L’inchiesta farà il suo corso, come è giusto e doveroso che sia. Come altrettanto giusta e doverosa, in uno stato di diritto, è la presunzione di innocenza per gli indagati, fino a prova contraria. Ma al netto del dossier giudiziario, ciò che torna alla mente sono le immagini del deputato leghista Leoni Orsenigo che sventolò il cappio a Montecitorio ai tempi di Tangentopoli, o più di recente col pollice all’insù dei parlamentari lumbard sull’arresto di Alfonso Papa, deputato Pdl finito sott’inchiesta, per il quale il Tribunale del Riesame nei giorni scorsi ha stabilito che non c’erano validi presupposti.
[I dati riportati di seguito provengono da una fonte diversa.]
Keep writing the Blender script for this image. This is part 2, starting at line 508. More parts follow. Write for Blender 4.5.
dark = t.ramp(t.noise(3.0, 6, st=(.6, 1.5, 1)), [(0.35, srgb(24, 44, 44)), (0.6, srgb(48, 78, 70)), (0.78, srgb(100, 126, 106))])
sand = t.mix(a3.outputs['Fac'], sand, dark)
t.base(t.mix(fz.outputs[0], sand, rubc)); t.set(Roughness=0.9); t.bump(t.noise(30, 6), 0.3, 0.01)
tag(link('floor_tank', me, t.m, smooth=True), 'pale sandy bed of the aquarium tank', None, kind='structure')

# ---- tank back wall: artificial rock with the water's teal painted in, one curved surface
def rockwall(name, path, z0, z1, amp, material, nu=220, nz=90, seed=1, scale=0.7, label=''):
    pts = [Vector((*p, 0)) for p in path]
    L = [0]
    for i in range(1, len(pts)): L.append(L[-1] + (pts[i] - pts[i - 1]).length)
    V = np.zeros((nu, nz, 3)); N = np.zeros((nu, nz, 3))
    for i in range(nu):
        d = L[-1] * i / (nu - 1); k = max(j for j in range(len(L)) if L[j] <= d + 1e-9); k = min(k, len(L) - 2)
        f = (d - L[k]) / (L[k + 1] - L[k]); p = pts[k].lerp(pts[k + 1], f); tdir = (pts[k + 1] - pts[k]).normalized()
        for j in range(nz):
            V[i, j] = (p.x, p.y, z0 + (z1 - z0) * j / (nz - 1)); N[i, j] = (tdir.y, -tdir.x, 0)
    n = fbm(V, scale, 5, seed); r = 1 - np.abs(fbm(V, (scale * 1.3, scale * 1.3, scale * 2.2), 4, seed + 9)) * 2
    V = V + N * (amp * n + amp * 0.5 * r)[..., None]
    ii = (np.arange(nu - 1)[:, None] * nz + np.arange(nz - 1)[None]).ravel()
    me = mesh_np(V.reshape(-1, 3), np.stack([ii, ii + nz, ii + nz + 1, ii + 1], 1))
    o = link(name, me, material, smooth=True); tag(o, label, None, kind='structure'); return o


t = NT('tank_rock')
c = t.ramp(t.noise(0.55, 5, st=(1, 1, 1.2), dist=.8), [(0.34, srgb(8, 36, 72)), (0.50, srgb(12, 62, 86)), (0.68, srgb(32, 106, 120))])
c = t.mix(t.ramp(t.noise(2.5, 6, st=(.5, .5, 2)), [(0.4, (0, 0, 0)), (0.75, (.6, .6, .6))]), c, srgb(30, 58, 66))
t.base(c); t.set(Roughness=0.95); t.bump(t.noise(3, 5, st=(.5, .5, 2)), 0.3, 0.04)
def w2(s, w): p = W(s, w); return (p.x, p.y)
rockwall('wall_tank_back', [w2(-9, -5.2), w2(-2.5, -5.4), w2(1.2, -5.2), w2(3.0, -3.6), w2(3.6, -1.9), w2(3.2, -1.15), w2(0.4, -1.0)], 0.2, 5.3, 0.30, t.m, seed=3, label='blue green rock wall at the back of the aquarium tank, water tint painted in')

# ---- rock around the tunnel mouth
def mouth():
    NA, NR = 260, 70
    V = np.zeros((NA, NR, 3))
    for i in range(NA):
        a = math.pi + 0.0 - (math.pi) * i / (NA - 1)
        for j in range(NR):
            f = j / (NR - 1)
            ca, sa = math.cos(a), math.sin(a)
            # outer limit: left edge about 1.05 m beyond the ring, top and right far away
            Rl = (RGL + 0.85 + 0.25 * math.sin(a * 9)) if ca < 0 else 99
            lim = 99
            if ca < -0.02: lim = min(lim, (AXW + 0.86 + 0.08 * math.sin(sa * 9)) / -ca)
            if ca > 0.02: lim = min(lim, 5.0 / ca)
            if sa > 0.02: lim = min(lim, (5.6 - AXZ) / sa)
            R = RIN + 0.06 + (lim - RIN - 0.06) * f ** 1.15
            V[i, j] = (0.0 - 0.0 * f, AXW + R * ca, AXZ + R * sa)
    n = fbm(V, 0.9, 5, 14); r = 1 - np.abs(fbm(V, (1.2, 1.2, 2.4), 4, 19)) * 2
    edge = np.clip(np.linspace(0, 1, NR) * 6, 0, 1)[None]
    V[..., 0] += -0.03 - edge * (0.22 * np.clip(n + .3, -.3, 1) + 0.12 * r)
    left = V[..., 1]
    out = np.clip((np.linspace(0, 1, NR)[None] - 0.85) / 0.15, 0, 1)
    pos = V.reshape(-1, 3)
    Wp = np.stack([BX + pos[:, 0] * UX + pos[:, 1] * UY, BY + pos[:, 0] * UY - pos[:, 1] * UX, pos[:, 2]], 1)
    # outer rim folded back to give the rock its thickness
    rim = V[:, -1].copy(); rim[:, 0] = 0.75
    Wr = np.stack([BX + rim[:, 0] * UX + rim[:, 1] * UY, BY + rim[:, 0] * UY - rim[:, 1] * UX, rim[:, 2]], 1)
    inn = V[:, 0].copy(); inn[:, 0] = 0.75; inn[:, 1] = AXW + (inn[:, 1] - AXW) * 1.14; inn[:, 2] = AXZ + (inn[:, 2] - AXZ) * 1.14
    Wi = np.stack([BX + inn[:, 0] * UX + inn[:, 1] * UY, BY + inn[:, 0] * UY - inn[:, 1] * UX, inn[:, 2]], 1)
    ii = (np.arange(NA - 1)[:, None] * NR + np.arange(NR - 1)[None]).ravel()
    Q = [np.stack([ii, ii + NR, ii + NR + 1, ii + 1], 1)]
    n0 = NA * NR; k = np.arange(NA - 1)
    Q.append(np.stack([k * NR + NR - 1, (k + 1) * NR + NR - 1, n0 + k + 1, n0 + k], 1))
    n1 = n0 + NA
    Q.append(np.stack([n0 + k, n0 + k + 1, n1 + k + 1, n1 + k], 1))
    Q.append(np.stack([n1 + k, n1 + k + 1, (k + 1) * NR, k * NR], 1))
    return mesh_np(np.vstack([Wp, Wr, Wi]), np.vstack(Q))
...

Immagini che stridono con quelle di oggi a via Bellerio e dicono due cose. La prima: nessuna forza politica è immune a prescindere, da comportamenti di singole persone che hanno in mano la gestione di risorse pubbliche. Secondo: è ora di riscrivere le norme che regolano la trasparenza e i controlli sui bilanci dei partiti.